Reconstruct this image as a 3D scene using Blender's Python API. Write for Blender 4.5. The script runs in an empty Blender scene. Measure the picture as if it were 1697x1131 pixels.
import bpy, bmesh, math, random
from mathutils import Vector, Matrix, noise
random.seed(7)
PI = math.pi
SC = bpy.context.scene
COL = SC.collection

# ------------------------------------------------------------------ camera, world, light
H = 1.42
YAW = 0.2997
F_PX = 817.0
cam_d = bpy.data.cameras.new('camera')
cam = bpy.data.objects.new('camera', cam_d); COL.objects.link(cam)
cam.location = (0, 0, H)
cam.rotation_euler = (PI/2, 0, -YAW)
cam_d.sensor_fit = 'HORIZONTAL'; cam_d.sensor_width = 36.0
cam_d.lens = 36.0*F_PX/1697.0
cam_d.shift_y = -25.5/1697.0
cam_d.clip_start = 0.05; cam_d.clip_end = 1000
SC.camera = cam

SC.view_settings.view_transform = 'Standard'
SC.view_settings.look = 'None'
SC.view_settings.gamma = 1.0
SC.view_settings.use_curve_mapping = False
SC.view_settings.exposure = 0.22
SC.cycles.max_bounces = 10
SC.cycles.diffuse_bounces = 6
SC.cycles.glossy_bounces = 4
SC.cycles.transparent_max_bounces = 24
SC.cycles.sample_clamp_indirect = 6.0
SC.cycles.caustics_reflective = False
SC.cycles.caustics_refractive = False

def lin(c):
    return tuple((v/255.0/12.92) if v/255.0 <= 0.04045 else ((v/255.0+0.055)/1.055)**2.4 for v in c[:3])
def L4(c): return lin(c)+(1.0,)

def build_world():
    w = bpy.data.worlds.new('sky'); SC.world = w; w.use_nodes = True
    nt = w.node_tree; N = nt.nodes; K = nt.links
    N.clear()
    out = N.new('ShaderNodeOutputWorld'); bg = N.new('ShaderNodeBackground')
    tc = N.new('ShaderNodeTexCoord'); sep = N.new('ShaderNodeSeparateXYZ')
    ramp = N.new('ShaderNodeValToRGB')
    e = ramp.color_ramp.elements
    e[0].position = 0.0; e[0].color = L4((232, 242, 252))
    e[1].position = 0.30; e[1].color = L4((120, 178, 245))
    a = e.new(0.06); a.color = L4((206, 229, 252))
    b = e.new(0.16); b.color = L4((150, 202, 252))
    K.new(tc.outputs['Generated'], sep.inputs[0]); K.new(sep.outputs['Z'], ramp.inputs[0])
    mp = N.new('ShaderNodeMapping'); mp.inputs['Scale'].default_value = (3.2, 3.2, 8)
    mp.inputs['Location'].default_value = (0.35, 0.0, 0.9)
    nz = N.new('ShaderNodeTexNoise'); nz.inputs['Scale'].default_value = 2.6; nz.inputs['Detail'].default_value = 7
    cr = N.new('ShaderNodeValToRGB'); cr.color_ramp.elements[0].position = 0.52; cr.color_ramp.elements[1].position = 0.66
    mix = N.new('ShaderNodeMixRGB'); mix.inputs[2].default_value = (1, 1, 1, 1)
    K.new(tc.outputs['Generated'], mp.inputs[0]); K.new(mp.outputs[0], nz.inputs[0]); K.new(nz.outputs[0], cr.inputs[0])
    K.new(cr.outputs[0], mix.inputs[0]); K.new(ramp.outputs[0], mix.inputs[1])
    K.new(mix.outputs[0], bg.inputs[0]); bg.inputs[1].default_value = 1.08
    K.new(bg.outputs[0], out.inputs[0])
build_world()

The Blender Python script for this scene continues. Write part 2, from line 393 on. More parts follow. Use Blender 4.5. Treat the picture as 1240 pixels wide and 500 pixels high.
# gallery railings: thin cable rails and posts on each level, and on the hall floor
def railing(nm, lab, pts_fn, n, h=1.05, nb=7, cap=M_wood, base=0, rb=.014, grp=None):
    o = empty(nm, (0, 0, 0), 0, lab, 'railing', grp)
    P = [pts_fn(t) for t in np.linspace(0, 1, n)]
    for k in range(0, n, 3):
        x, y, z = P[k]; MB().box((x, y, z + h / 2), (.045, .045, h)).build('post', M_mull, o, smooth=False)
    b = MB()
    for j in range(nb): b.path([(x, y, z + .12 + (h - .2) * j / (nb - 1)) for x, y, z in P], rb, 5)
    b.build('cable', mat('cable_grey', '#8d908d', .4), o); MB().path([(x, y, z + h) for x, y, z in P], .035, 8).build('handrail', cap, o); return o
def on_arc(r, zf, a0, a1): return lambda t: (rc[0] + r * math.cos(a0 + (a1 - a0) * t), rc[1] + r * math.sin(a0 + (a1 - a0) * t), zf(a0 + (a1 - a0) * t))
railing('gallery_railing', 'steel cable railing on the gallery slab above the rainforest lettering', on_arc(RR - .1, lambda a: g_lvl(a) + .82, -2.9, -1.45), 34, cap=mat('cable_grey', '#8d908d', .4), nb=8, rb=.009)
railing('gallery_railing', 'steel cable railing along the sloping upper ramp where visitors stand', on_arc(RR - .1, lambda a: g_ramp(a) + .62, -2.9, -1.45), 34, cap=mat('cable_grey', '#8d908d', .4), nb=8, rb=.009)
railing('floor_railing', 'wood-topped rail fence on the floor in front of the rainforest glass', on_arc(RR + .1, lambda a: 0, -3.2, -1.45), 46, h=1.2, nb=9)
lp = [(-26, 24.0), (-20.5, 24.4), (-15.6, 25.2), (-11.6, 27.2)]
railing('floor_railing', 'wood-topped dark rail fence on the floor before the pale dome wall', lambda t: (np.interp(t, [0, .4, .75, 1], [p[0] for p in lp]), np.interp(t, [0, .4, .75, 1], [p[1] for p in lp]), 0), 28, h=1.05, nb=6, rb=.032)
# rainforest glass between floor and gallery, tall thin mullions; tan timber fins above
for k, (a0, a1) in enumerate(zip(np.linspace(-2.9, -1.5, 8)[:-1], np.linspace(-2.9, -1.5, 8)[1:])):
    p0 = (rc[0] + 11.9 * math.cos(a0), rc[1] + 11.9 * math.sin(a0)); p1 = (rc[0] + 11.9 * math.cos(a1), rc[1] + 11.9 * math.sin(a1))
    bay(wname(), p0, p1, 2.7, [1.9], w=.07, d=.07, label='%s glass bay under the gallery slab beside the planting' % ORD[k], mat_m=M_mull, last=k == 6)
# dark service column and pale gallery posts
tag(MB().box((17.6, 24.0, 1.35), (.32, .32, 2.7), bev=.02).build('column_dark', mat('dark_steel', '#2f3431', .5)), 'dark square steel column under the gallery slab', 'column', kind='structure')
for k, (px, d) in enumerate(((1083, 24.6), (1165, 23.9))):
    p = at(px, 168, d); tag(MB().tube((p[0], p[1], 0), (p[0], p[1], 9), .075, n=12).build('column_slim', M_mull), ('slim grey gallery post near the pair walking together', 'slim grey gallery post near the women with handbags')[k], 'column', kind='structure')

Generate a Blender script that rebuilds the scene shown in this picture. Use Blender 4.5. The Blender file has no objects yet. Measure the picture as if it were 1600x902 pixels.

+ + + + +

WHAT IS REQUIRED —
Repeat the records above in full, character for character.

RESULT OF THE TASK —
Reconstruct this image as a 3D scene using Blender's Python API. Write for Blender 4.5. The script runs in an empty Blender scene. Measure the picture as if it were 1697x1131 pixels.
import bpy, bmesh, math, random
from mathutils import Vector, Matrix, noise
random.seed(7)
PI = math.pi
SC = bpy.context.scene
COL = SC.collection

# ------------------------------------------------------------------ camera, world, light
H = 1.42
YAW = 0.2997
F_PX = 817.0
cam_d = bpy.data.cameras.new('camera')
cam = bpy.data.objects.new('camera', cam_d); COL.objects.link(cam)
cam.location = (0, 0, H)
cam.rotation_euler = (PI/2, 0, -YAW)
cam_d.sensor_fit = 'HORIZONTAL'; cam_d.sensor_width = 36.0
cam_d.lens = 36.0*F_PX/1697.0
cam_d.shift_y = -25.5/1697.0
cam_d.clip_start = 0.05; cam_d.clip_end = 1000
SC.camera = cam

SC.view_settings.view_transform = 'Standard'
SC.view_settings.look = 'None'
SC.view_settings.gamma = 1.0
SC.view_settings.use_curve_mapping = False
SC.view_settings.exposure = 0.22
SC.cycles.max_bounces = 10
SC.cycles.diffuse_bounces = 6
SC.cycles.glossy_bounces = 4
SC.cycles.transparent_max_bounces = 24
SC.cycles.sample_clamp_indirect = 6.0
SC.cycles.caustics_reflective = False
SC.cycles.caustics_refractive = False

def lin(c):
    return tuple((v/255.0/12.92) if v/255.0 <= 0.04045 else ((v/255.0+0.055)/1.055)**2.4 for v in c[:3])
def L4(c): return lin(c)+(1.0,)

def build_world():
    w = bpy.data.worlds.new('sky'); SC.world = w; w.use_nodes = True
    nt = w.node_tree; N = nt.nodes; K = nt.links
    N.clear()
    out = N.new('ShaderNodeOutputWorld'); bg = N.new('ShaderNodeBackground')
    tc = N.new('ShaderNodeTexCoord'); sep = N.new('ShaderNodeSeparateXYZ')
    ramp = N.new('ShaderNodeValToRGB')
    e = ramp.color_ramp.elements
    e[0].position = 0.0; e[0].color = L4((232, 242, 252))
    e[1].position = 0.30; e[1].color = L4((120, 178, 245))
    a = e.new(0.06); a.color = L4((206, 229, 252))
    b = e.new(0.16); b.color = L4((150, 202, 252))
    K.new(tc.outputs['Generated'], sep.inputs[0]); K.new(sep.outputs['Z'], ramp.inputs[0])
    mp = N.new('ShaderNodeMapping'); mp.inputs['Scale'].default_value = (3.2, 3.2, 8)
    mp.inputs['Location'].default_value = (0.35, 0.0, 0.9)
    nz = N.new('ShaderNodeTexNoise'); nz.inputs['Scale'].default_value = 2.6; nz.inputs['Detail'].default_value = 7
    cr = N.new('ShaderNodeValToRGB'); cr.color_ramp.elements[0].position = 0.52; cr.color_ramp.elements[1].position = 0.66
    mix = N.new('ShaderNodeMixRGB'); mix.inputs[2].default_value = (1, 1, 1, 1)
    K.new(tc.outputs['Generated'], mp.inputs[0]); K.new(mp.outputs[0], nz.inputs[0]); K.new(nz.outputs[0], cr.inputs[0])
    K.new(cr.outputs[0], mix.inputs[0]); K.new(ramp.outputs[0], mix.inputs[1])
    K.new(mix.outputs[0], bg.inputs[0]); bg.inputs[1].default_value = 1.08
    K.new(bg.outputs[0], out.inputs[0])
build_world()

The Blender Python script for this scene continues. Write part 2, from line 393 on. More parts follow. Use Blender 4.5. Treat the picture as 1240 pixels wide and 500 pixels high.
# gallery railings: thin cable rails and posts on each level, and on the hall floor
def railing(nm, lab, pts_fn, n, h=1.05, nb=7, cap=M_wood, base=0, rb=.014, grp=None):
    o = empty(nm, (0, 0, 0), 0, lab, 'railing', grp)
    P = [pts_fn(t) for t in np.linspace(0, 1, n)]
    for k in range(0, n, 3):
        x, y, z = P[k]; MB().box((x, y, z + h / 2), (.045, .045, h)).build('post', M_mull, o, smooth=False)
    b = MB()
    for j in range(nb): b.path([(x, y, z + .12 + (h - .2) * j / (nb - 1)) for x, y, z in P], rb, 5)
    b.build('cable', mat('cable_grey', '#8d908d', .4), o); MB().path([(x, y, z + h) for x, y, z in P], .035, 8).build('handrail', cap, o); return o
def on_arc(r, zf, a0, a1): return lambda t: (rc[0] + r * math.cos(a0 + (a1 - a0) * t), rc[1] + r * math.sin(a0 + (a1 - a0) * t), zf(a0 + (a1 - a0) * t))
railing('gallery_railing', 'steel cable railing on the gallery slab above the rainforest lettering', on_arc(RR - .1, lambda a: g_lvl(a) + .82, -2.9, -1.45), 34, cap=mat('cable_grey', '#8d908d', .4), nb=8, rb=.009)
railing('gallery_railing', 'steel cable railing along the sloping upper ramp where visitors stand', on_arc(RR - .1, lambda a: g_ramp(a) + .62, -2.9, -1.45), 34, cap=mat('cable_grey', '#8d908d', .4), nb=8, rb=.009)
railing('floor_railing', 'wood-topped rail fence on the floor in front of the rainforest glass', on_arc(RR + .1, lambda a: 0, -3.2, -1.45), 46, h=1.2, nb=9)
lp = [(-26, 24.0), (-20.5, 24.4), (-15.6, 25.2), (-11.6, 27.2)]
railing('floor_railing', 'wood-topped dark rail fence on the floor before the pale dome wall', lambda t: (np.interp(t, [0, .4, .75, 1], [p[0] for p in lp]), np.interp(t, [0, .4, .75, 1], [p[1] for p in lp]), 0), 28, h=1.05, nb=6, rb=.032)
# rainforest glass between floor and gallery, tall thin mullions; tan timber fins above
for k, (a0, a1) in enumerate(zip(np.linspace(-2.9, -1.5, 8)[:-1], np.linspace(-2.9, -1.5, 8)[1:])):
    p0 = (rc[0] + 11.9 * math.cos(a0), rc[1] + 11.9 * math.sin(a0)); p1 = (rc[0] + 11.9 * math.cos(a1), rc[1] + 11.9 * math.sin(a1))
    bay(wname(), p0, p1, 2.7, [1.9], w=.07, d=.07, label='%s glass bay under the gallery slab beside the planting' % ORD[k], mat_m=M_mull, last=k == 6)
# dark service column and pale gallery posts
tag(MB().box((17.6, 24.0, 1.35), (.32, .32, 2.7), bev=.02).build('column_dark', mat('dark_steel', '#2f3431', .5)), 'dark square steel column under the gallery slab', 'column', kind='structure')
for k, (px, d) in enumerate(((1083, 24.6), (1165, 23.9))):
    p = at(px, 168, d); tag(MB().tube((p[0], p[1], 0), (p[0], p[1], 9), .075, n=12).build('column_slim', M_mull), ('slim grey gallery post near the pair walking together', 'slim grey gallery post near the women with handbags')[k], 'column', kind='structure')

Generate a Blender script that rebuilds the scene shown in this picture. Use Blender 4.5. The Blender file has no objects yet. Measure the picture as if it were 1600x902 pixels.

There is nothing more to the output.